En el centro de prensa cambian todo el tiempo los guardias de seguridad de la puerta de ingreso. Hace unos días uno de ellos, nacido en Kenia, miró mi credencial y sonrió, con los ojos un poco llorosos.
Argentina, me dijo.
Sí, respondí.
Messi, agregó. Para él, ver a un argentino pasar por el escáner de la entrada era lo más cerca que iba a estar de Messi en su vida. Nos abrazamos.
Mañana
Se dice que varios de los ocho estadios construidos para el mundial van a desmantelarse cuando termine el torneo. Uno de ellos, seguro: el 974, formado por esa cantidad de contenedores. Pero lo que no va a desarmarse mañana, o en unos meses, o en unos años, es ese pulso inexplicable que define a cada hincha, y que por momentos logra que el fútbol deje de ser el gigantesco negocio que es para convertirse en lo que es en cada plaza, calle o patio de casi cualquier lugar del mundo: un juego. Un juego por el que resulta inevitable llorar, recorrer miles de kilómetros, dormir mal, comer peor.

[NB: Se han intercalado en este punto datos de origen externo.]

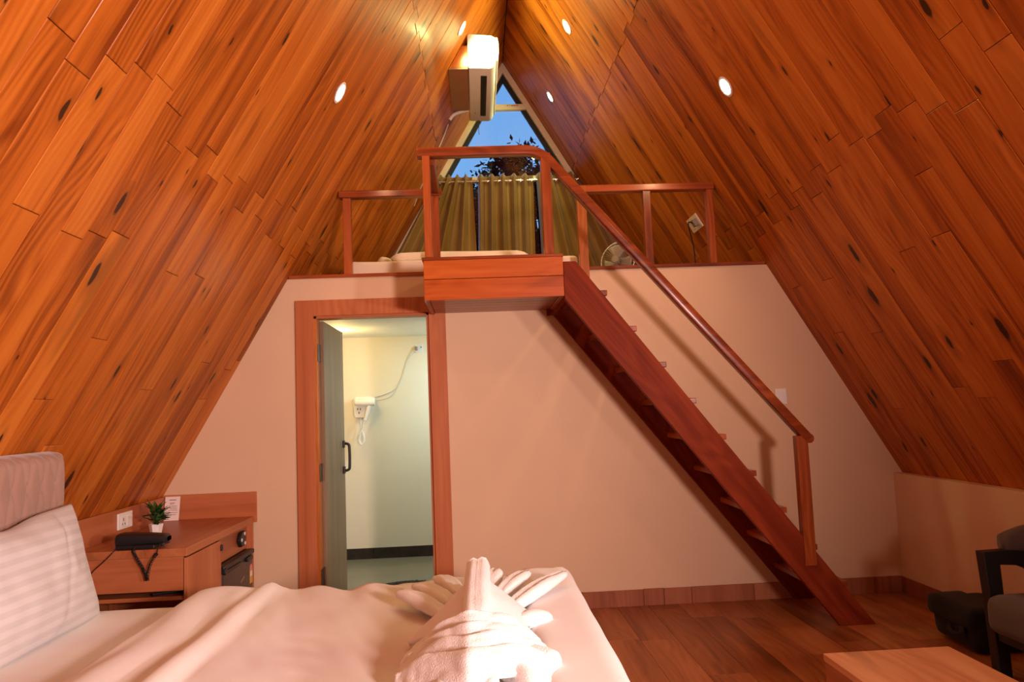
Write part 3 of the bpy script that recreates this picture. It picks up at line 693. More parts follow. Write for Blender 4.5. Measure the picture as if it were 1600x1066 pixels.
def quilt(u, v):
    x = -1.02+1.02*u; r = min(1, min(u, 1-u)*14)**0.5
    a = PI*v
    y = 0.62-0.36*math.sin(a)*r if v <= 0.5 else 0.62+0.36*math.sin(a)
    ring = 2*PI*v
    sg = lambda q: math.copysign(abs(q)**0.45, q)
    y = 0.66-0.38*sg(math.cos(ring))*(0.9+0.1*r); z = 2.507+(0.046-0.010*u)*r*sg(math.sin(ring))
    z += 0.006*nz((x*3, y*3, 1.7))
    return V((x, y, z))
tag(obj('folded_quilt', grid(40, 33, quilt), LOFTBED, None, 'all', at=(-0.5, 0.66, 2.46)), 'cream folded quilt lying on the loft mattress', 'quilt')
def lump(u, v):
    th, ph = 2*PI*u, PI*v
    d = V((math.sin(ph)*math.cos(th), math.sin(ph)*math.sin(th), math.cos(ph)))
    p = V((-1.075+0.075*d.x, 0.62+0.30*d.y, 2.503+0.040*d.z)); return p+d*0.008*nz(d*2.5+V((3, 1, 0)))
tag(obj('loft_pillow', grid(25, 17, lump), LOFTBED, None, 'all', at=(-1.075, 0.62, 2.46)), 'small crumpled cream pillow at the left end of the loft quilt', 'pillow')

fx, fy, fz = 0.868, 1.30, 2.622
t = thing('table_fan', (fx, fy, LZ), 'small grey table fan standing on the loft floor', 'fan')
fn = V((-0.62, -0.76, 0.12)).normalized(); M = frame(fn, (fx, fy, fz), V((0, 0, 1)))
def Mp(M, p): return M @ V(p)
gb = bmesh.new()
for k in range(30):
    a = 2*PI*k/30
    tube([Mp(M, (0.035*math.cos(a), 0.035*math.sin(a), 0.062)), Mp(M, (0.11*math.cos(a+.15), 0.11*math.sin(a+.15), 0.055)), Mp(M, (0.165*math.cos(a+.3), 0.165*math.sin(a+.3), 0.02))], 0.0016, 4, gb)
    tube([Mp(M, (0.05*math.cos(a), 0.05*math.sin(a), -0.06)), Mp(M, (0.12*math.cos(a), 0.12*math.sin(a), -0.05)), Mp(M, (0.165*math.cos(a), 0.165*math.sin(a), -0.0)) ], 0.0016, 4, gb)
obj('grille', gb, SMOKE, t)
obj('rim', tube([Mp(M, (0.166*math.cos(2*PI*k/40), 0.166*math.sin(2*PI*k/40), 0.01)) for k in range(41)], 0.005, 8, caps=False), WHITEP, t, True, label='white outer ring')
obj('hub_cap', lathe([(0, 0.07), (0.03, 0.068), (0.037, 0.06), (0.037, 0.055), (0, 0.055)], 20, M), SMOKE, t, 40)
for k in range(3):
    a0 = 2*PI*k/3
    def bl(u, v, a0=a0):
        r = 0.03+0.115*u; a = a0+(v-0.5)*1.45*(0.7+0.3*u); return Mp(M, (r*math.cos(a), r*math.sin(a), 0.012+0.035*(v-0.5)))
    obj('blade', grid(8, 8, bl), SMOKE, t, 'all', mods=(('SOLIDIFY', {'thickness': 0.002}),))
obj('motor', lathe([(0, -0.15), (0.04, -0.145), (0.052, -0.12), (0.052, -0.065), (0.03, -0.055), (0.012, 0.055), (0, 0.055)], 20, M), SMOKE, t, 40)
q = Mp(M, (0, 0, -0.10))
obj('stand', tube([(q.x, q.y, LZ+0.03), (q.x, q.y, fz-0.03)], 0.017, 12), SMOKE, t, True)
obj('base', lathe([(0, 0), (0.10, 0), (0.10, 0.012), (0.07, 0.028), (0.02, 0.035), (0, 0.035)], 28, Matrix.Translation((q.x, q.y, LZ+0.002))), SMOKE, t, 40)

aR = math.atan(TR); nR = V((-math.sin(aR), 0, -math.cos(aR)))
pS = slopept(1, 0.695, 2.795, 0.0); t = thing('loft_socket', pS, 'square double socket plate on the right slope above the loft floor', 'socket')
upR = V((-math.cos(aR), 0, math.sin(aR))); MS = Matrix((V((0, 1, 0)), nR.cross(V((0, 1, 0))), nR)).transposed().to_4x4(); MS.translation = pS
def boxM(M, *a, bev=0.0):
    b = box(*a, bev=bev, seg=2); bmesh.ops.transform(b, matrix=M, verts=b.verts); return b
obj('face_plate', boxM(MS, -0.125, 0.125, -0.06, 0.06, 0.001, 0.011, bev=0.003), WHITEP, t)
obj('rocker', boxM(MS, 0.02, 0.09, -0.035, 0.035, 0.011, 0.015, bev=0.002), WHITEP, t)
obj('plug', boxM(MS, -0.09, -0.03, -0.03, 0.03, 0.011, 0.045, bev=0.006), SMOKE, t)
pA = Mp(MS, (-0.06, -0.06, 0.03))
tag(obj('fan_cord', tube(smoothpath([Mp(MS, (-0.06, 0.0, 0.04)), pA+V((-0.02, 0, -0.06)), (pA.x+0.02, pA.y+0.02, 2.55), (pA.x+0.0, pA.y+0.05, LZ+0.012), (1.2, 1.0, LZ+0.010), (q.x+0.10, q.y-0.02, LZ+0.012)], 6), 0.005, 6), BLACK, None, True), 'dark cord hanging from the loft socket to the fan', 'cord')

# ------------------------------------------------------------------ switch by the stairs
t = thing('light_switch', (1.705, -0.006, 1.375), 'white light switch on the wall behind the handrail', 'switch')
obj('face_plate', box(1.665, 1.745, -0.010, 0.0, 1.318, 1.428, 0.003), WHITEP, t)
obj('rocker', box(1.685, 1.725, -0.014, -0.010, 1.335, 1.41, 0.002), WHITEP, t)

# ------------------------------------------------------------------ hair dryer, cable and socket in the bathroom
yb = BY
t = thing('hair_dryer', (-1.50, yb-0.06, 1.40), 'white hair dryer in its holder on the bathroom wall', 'hair dryer')
def P2(x, z): return (x, z)
obj('holder', prism([(-1.585, 1.335), (-1.50, 1.335), (-1.47, 1.425), (-1.475, 1.47), (-1.40, 1.475), (-1.395, 1.515), (-1.43, 1.535), (-1.575, 1.535), (-1.60, 1.51), (-1.597, 1.36)], 'y', yb-0.07, yb, 0.008), WHITEP, t, 40)
obj('barrel', lathe([(0, 0), (0.030, 0), (0.033, 0.01), (0.038, 0.12), (0.040, 0.155), (0.030, 0.185), (0, 0.19)], 20, frame((1, 0, -0.02), (-1.575, yb-0.115, 1.482), V((0, 0, 1)))), WHITEP, t, 40)
obj('handle', tube([(-1.435, yb-0.115, 1.462), (-1.462, yb-0.112, 1.39), (-1.488, yb-0.10, 1.315)], [0.026, 0.024, 0.018], 12, flat=0.8), WHITEP, t, 50)
obj('nozzle_opening', lathe([(0, 0), (0.027, 0), (0.027, 0.004), (0, 0.004)], 18, frame((-1, 0, 0), (-1.574, yb-0.115, 1.482))), SMOKE, t)
sk = bmesh.new()
for x, z in ((-1.56, 1.42), (-1.535, 1.42), (-1.548, 1.385)): box(x-0.004, x+0.004, yb-0.0715, yb-0.0695, z-0.012, z+0.008, bm=sk)
obj('shaver_slots', sk, INK, t)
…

Una niña egipcia llora porque su madre no le consiguió entrada para ningún partido del Mundial.
Un grupo de australianos hipsters discute acerca de la táctica más usada por los equipos.
Dos hermanos marroquíes se abrazan y cantan en la escalera del subte a las dos de la mañana después de que el equipo pasara primero en su grupo.
En una escalera mecánica, cientos de argentinos se quedan sin voz cantando que nacieron en Argentina, la tierra de Diego y Lionel. La tierra de los pibes de Malvinas que jamás serán olvidados.
Falta mucho.
El sol sigue estando demasiado cerca y los pies siguen caminando, todos los días, por lugares desconocidos.
Mañana, quién sabe, quizás se grite un gol en la calle Al Mansoura.